Using the entries that follow, collect the lines where the word "Blender" appears.

====== Information given

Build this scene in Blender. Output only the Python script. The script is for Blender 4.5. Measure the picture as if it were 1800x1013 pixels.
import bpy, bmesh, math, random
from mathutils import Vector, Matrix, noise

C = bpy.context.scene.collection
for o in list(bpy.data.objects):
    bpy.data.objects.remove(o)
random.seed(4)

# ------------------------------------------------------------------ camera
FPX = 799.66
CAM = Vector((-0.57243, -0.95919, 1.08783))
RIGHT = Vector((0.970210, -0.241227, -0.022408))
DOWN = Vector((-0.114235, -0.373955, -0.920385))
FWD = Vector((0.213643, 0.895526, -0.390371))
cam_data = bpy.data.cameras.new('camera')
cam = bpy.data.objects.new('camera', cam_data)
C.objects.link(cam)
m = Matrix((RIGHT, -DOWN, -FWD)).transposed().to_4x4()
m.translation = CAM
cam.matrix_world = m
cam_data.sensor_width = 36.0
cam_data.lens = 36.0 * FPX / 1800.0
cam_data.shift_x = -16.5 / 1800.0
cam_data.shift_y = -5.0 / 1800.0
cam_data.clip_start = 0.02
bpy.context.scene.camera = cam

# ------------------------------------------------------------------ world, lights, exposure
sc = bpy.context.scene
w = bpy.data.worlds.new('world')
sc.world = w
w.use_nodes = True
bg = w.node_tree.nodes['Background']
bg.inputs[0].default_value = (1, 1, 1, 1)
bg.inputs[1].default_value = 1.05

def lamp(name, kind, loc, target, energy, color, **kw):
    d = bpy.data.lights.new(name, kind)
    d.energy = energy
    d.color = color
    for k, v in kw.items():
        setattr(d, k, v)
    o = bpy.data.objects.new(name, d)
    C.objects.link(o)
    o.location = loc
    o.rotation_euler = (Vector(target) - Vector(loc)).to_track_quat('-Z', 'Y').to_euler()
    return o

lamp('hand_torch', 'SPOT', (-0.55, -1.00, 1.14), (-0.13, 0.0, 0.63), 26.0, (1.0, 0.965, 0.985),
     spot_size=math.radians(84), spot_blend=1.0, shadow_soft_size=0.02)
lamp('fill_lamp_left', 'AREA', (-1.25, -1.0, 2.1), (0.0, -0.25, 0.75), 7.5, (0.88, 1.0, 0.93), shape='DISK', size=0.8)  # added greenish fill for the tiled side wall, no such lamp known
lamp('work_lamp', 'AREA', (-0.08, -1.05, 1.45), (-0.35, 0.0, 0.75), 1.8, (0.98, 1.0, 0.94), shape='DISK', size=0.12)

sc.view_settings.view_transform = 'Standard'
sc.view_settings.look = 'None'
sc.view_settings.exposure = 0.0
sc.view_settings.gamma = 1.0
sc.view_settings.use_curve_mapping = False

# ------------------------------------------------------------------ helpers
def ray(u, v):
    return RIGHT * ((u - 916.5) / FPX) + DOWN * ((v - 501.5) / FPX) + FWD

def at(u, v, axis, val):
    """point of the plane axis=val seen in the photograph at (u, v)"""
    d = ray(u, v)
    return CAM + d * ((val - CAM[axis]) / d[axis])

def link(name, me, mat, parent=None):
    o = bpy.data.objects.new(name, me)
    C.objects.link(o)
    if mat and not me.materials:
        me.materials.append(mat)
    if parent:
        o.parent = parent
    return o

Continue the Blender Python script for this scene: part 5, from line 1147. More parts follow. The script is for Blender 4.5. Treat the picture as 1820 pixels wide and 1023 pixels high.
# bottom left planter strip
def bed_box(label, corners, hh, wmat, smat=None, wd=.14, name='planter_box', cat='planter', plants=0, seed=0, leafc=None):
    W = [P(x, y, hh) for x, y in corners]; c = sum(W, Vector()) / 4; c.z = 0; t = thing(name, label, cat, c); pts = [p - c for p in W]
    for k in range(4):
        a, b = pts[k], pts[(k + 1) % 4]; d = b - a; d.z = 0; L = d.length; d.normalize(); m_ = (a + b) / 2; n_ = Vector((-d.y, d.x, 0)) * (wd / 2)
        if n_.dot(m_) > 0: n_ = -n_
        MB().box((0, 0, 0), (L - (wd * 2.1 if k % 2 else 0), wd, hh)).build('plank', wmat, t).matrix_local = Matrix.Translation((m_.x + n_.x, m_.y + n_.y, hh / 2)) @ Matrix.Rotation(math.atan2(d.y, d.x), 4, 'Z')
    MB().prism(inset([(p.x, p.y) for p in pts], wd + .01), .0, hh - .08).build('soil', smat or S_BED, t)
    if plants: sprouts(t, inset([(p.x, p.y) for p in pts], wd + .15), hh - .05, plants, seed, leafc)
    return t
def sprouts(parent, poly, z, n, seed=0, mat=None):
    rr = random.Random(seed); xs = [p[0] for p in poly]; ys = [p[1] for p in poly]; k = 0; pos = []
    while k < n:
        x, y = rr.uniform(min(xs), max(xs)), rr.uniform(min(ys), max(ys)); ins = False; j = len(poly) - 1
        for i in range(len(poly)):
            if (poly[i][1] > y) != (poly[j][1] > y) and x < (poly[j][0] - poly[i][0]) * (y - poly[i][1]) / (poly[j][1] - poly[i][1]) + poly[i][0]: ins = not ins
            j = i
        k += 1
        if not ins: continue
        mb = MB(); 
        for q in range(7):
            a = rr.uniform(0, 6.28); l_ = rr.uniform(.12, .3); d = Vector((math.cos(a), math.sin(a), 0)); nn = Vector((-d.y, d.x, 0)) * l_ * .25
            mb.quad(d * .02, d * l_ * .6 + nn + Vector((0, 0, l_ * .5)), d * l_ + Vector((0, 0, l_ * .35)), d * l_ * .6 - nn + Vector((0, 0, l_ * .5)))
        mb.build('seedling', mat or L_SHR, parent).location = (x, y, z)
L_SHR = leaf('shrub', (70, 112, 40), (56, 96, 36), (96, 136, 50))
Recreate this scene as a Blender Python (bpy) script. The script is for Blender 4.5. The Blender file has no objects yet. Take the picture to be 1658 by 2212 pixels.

============

Complete output
Build this scene in Blender. Output only the Python script. The script is for Blender 4.5. Measure the picture as if it were 1800x1013 pixels.
Continue the Blender Python script for this scene: part 5, from line 1147. More parts follow. The script is for Blender 4.5. Treat the picture as 1820 pixels wide and 1023 pixels high.
Recreate this scene as a Blender Python (bpy) script. The script is for Blender 4.5. The Blender file has no objects yet. Take the picture to be 1658 by 2212 pixels.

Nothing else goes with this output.